• **Task brief**:
What do the lines from the top of the data through the line with "RND = random.Random(7)" say? Quote them exactly and include both ends.
Start
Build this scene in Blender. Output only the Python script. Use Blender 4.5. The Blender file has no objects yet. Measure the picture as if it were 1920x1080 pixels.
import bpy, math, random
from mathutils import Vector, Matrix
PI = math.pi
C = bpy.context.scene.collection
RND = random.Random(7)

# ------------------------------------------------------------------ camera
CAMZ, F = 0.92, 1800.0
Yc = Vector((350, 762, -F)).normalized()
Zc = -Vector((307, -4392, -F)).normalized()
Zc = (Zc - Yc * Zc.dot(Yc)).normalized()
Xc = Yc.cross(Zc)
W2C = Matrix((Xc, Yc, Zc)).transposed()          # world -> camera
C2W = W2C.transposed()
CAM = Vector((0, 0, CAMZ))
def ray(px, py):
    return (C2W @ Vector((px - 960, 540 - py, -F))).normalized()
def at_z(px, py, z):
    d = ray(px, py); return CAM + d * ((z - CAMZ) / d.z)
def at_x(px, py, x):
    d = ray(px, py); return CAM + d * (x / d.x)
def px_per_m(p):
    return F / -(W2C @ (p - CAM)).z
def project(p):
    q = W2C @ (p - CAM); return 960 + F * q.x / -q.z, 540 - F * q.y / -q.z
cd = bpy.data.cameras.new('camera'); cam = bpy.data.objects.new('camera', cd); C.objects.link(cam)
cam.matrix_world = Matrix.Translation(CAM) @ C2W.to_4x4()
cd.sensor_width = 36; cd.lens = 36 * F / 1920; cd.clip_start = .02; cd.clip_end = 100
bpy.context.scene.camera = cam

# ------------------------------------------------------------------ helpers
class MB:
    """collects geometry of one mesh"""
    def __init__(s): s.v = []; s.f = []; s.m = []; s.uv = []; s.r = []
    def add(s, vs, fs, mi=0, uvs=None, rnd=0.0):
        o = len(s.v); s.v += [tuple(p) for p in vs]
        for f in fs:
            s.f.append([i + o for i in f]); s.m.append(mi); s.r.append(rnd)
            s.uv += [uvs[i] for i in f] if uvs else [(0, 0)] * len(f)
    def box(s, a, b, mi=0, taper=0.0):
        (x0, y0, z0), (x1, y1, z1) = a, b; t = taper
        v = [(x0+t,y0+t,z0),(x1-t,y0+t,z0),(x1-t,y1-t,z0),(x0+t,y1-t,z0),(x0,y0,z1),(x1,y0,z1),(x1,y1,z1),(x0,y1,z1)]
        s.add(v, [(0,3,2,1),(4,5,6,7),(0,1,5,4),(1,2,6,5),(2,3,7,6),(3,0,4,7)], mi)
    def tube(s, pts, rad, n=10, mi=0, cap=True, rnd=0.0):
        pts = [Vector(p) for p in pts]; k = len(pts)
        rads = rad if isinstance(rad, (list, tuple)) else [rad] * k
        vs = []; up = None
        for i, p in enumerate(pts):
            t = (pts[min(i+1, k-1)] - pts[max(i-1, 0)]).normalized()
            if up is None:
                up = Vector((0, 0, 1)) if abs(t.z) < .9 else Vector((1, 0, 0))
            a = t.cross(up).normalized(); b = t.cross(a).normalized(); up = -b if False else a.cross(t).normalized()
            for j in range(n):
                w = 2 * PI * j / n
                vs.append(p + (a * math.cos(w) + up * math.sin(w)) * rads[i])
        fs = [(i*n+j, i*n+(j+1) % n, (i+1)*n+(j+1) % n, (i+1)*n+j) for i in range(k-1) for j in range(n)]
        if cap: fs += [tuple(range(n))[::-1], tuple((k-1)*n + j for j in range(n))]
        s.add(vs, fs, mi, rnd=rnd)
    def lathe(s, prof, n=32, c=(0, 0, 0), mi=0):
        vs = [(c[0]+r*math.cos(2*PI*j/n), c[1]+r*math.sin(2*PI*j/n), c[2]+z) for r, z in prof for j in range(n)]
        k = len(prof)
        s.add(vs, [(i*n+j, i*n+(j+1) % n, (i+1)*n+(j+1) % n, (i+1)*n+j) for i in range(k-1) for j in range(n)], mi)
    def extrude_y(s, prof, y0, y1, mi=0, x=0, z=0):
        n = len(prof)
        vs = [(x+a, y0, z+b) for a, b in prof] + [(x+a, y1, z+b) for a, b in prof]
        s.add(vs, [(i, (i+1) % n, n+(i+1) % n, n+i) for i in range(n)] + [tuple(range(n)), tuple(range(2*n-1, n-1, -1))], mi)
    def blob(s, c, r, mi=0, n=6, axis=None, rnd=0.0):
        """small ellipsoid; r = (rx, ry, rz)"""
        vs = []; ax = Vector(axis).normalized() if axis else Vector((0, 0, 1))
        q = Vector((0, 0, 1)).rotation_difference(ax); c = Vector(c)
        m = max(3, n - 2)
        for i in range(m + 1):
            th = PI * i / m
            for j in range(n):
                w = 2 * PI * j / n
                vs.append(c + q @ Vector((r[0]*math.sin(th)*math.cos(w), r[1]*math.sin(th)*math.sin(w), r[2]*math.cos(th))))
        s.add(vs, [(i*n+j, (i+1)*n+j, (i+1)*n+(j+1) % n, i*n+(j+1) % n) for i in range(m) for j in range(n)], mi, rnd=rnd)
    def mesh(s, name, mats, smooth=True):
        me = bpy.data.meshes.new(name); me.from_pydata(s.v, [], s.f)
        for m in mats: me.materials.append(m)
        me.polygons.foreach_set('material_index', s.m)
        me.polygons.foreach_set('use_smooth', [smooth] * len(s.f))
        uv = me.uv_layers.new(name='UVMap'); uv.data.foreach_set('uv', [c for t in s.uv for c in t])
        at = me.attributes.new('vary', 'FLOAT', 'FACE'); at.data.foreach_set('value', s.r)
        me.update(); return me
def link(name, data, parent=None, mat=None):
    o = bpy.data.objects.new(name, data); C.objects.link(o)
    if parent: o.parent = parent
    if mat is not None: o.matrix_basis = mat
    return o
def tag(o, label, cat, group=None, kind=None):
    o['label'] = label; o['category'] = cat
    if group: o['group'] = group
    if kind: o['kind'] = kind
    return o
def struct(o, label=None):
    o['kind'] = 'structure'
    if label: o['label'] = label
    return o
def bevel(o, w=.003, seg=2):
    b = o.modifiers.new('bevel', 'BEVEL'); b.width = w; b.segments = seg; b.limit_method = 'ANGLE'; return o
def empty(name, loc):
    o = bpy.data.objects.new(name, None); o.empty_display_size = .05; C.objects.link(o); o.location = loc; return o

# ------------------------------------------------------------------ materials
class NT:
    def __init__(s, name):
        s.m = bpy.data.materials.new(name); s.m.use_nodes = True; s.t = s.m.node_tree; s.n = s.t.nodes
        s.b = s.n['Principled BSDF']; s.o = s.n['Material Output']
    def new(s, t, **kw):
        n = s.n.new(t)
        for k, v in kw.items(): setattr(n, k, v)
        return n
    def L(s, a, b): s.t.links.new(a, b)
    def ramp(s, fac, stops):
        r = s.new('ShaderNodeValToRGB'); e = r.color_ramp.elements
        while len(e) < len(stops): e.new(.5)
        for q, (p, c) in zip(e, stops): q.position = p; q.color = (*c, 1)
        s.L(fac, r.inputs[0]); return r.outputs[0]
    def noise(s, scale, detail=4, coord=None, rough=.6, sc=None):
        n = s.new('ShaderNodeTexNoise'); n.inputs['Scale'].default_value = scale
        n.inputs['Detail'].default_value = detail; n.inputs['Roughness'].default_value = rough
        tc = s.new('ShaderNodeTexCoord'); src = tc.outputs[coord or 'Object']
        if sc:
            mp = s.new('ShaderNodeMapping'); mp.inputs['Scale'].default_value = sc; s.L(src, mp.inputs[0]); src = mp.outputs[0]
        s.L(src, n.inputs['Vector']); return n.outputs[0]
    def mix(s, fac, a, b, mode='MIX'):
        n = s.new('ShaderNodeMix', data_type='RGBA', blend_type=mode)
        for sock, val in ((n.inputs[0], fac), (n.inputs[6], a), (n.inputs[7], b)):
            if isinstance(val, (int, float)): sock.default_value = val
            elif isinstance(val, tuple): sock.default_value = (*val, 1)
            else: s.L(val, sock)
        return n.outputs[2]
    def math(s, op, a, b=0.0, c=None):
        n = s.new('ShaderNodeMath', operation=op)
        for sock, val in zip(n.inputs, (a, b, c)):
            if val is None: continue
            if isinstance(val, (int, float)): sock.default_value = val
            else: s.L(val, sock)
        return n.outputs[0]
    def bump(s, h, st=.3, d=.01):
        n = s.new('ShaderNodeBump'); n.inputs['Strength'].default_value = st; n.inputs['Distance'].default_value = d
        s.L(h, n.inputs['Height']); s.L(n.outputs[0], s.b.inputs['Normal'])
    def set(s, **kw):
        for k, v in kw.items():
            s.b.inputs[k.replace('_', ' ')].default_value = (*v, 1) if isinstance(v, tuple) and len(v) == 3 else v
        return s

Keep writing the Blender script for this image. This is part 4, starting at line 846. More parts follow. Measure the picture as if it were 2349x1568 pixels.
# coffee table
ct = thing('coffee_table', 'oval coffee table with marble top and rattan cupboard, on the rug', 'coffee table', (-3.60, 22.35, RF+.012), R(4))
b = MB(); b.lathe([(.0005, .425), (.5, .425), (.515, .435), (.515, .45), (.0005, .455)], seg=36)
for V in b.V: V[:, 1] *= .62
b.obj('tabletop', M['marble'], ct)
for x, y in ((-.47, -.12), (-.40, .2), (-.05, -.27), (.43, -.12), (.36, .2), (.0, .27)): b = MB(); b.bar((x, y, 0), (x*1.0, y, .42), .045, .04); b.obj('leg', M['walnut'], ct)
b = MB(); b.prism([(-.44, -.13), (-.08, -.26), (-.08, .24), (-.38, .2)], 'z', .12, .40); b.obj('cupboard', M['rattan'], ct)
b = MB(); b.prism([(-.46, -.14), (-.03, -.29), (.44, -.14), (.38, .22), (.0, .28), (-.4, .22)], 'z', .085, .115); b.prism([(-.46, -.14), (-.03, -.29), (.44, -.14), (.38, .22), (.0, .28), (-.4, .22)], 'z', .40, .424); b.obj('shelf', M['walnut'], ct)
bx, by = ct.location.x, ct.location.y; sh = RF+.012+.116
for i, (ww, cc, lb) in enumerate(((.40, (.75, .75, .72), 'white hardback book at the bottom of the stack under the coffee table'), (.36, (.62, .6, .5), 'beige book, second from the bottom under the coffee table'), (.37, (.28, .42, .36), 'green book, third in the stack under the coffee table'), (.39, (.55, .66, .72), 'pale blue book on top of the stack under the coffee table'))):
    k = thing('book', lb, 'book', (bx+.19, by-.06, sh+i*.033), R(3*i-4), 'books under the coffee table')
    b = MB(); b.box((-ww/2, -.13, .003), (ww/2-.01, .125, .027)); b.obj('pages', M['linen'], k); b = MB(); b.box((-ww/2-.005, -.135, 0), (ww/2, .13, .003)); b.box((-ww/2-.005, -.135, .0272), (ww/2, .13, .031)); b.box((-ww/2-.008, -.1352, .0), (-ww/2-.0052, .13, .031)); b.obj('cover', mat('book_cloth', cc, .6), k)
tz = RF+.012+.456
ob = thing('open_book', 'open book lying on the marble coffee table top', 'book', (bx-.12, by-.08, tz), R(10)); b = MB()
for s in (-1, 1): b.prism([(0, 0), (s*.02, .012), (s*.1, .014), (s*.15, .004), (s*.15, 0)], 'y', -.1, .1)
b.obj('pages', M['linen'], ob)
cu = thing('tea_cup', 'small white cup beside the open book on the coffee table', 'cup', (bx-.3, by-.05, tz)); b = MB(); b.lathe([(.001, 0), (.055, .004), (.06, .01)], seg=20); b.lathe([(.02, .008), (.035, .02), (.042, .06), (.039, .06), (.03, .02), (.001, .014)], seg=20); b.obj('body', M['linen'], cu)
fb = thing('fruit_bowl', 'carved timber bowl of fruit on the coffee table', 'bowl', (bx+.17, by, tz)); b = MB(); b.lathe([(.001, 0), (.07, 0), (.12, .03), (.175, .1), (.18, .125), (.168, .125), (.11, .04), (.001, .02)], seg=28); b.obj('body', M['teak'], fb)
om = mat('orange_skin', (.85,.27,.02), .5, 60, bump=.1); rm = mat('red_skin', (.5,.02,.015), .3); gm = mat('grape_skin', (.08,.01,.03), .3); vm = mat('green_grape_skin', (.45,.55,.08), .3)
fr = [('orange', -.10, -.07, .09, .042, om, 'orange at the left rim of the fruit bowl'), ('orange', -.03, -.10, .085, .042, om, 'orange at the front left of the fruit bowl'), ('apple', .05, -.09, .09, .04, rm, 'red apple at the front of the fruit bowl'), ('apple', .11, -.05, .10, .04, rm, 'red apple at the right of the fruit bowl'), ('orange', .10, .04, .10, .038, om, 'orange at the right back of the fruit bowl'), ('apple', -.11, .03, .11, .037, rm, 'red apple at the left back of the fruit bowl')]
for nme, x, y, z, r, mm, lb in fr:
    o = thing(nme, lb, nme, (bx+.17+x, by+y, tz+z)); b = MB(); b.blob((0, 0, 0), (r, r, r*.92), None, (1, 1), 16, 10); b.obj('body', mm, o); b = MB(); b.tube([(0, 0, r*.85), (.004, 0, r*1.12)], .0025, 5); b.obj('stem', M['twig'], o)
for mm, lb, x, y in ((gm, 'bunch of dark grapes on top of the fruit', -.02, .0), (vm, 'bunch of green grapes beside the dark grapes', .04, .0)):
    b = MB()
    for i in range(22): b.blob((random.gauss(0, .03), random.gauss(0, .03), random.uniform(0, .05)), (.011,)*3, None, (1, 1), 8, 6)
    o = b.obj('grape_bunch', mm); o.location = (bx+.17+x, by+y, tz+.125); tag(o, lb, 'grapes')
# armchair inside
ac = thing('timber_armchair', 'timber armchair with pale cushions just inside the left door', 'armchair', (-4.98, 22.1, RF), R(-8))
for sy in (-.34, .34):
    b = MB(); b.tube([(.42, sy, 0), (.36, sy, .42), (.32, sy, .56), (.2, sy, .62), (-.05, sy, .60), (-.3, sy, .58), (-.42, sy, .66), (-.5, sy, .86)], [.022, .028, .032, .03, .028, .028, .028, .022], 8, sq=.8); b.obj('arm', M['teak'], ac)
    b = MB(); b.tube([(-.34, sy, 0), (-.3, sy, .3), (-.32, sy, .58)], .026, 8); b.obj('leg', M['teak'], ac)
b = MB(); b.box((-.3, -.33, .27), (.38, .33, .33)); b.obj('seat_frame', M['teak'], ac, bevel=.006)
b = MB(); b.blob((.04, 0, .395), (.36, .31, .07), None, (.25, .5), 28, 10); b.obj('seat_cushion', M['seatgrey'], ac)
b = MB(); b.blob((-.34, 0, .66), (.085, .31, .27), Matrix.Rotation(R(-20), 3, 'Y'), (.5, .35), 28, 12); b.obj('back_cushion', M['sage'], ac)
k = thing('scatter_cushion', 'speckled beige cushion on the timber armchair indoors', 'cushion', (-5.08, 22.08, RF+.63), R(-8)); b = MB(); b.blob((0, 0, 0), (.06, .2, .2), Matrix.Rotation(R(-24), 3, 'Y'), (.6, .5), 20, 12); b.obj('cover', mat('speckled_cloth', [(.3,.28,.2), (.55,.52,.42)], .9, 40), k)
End
• **Written solution**:
Build this scene in Blender. Output only the Python script. Use Blender 4.5. The Blender file has no objects yet. Measure the picture as if it were 1920x1080 pixels.
import bpy, math, random
from mathutils import Vector, Matrix
PI = math.pi
C = bpy.context.scene.collection
RND = random.Random(7)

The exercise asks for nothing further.